Ночь была прохладная. Только-что распускались листья. Во время остановок на маленьких станциях слышно было пение соловья.
Снова настало утро. День мы всецело были под впечатлением большевистской России весны 1918 года. На станциях нас окружали красноармейцы, обыватели, расспрашивали, откуда едем, как обстоят дела с германской революцией и т. д. Жаловались на нужду, но когда мы стали повествовать про германскую брюкву и гнилую рыбу, хлеб с опилками, — вытаращивали глаза и молча отходили. Бывали случаи, когда к нам подбирались лица с целями контрреволюционной агитации, но, получив от нас должный отпор, уходили, как ошпаренные. В эти дни каждый из военнопленных нашего эшелона был большевистским агитатором…

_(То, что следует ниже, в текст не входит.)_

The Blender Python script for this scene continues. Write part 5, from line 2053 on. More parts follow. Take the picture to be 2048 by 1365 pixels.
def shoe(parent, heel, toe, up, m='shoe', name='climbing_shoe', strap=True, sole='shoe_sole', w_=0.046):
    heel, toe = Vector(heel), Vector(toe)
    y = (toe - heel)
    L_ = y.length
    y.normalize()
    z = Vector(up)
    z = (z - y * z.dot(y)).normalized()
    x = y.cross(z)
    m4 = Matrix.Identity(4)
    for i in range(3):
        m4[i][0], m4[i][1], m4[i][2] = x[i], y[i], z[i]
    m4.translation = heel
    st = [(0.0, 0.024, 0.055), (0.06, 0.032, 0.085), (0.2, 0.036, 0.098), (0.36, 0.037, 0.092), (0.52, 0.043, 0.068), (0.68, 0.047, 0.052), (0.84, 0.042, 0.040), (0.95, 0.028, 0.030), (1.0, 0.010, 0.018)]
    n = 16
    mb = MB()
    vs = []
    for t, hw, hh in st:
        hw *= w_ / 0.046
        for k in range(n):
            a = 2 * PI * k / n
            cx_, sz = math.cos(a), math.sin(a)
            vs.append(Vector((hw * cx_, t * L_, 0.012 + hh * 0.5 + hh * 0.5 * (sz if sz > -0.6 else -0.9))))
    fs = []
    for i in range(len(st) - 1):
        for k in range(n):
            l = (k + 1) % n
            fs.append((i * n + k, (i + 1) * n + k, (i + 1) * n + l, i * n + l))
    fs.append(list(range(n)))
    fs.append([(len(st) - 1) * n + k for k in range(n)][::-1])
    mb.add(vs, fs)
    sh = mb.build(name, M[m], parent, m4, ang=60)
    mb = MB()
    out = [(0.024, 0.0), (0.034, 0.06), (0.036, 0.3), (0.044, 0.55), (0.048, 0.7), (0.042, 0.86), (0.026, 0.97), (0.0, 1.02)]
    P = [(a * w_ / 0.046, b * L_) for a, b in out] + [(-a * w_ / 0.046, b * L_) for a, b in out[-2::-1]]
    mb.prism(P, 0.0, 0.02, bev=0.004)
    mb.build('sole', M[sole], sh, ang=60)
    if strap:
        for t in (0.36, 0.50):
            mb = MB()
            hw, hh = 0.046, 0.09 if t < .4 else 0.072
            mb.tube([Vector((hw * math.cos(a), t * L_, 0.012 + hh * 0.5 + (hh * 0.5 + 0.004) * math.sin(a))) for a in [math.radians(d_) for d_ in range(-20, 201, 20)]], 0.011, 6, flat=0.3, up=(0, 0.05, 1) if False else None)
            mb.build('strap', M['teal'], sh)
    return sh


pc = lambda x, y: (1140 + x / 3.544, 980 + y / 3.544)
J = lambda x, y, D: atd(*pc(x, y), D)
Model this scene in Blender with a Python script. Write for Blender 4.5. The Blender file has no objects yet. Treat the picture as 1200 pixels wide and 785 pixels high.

На второй день, рано утром, приехали в Петроград. Наш эшелон загнали в тупик и заявили, что приемный пункт Красного Креста нас сможет принять только к 11—12-ти часам.
Не знаю, когда еще так медленно тянулось время. С величайшим нетерпением ждали, когда нас придвинут к приемному пункту.
Наконец, к эшелону прицепили паровоз, и мы двинулись к приемному пункту. Эшелон еле-еле двигался, когда стали под’езжать к перрону. На перроне военный оркестр играл «Интернационал»…
Такой встречи мы и не ждали. И когда нас после бани повели в столовую, где на столе для каждого был поставлен маленький кусочек черного хлеба с кружкой чаю, мы все, как один, плакали от радости, как дети.
Встречали, ведь, нас чем могли.
Много времени минуло уже с тех пор, но в ушах все еще звучат приветственные слова представителя Петроградского Совета, тов. Носова: «Не пеняйте на нашу бедность, но гордитесь своей страной — бедной и нищей, но отныне свободной страной Советов. Умрем за Советы! Да здравствует власть Советов!»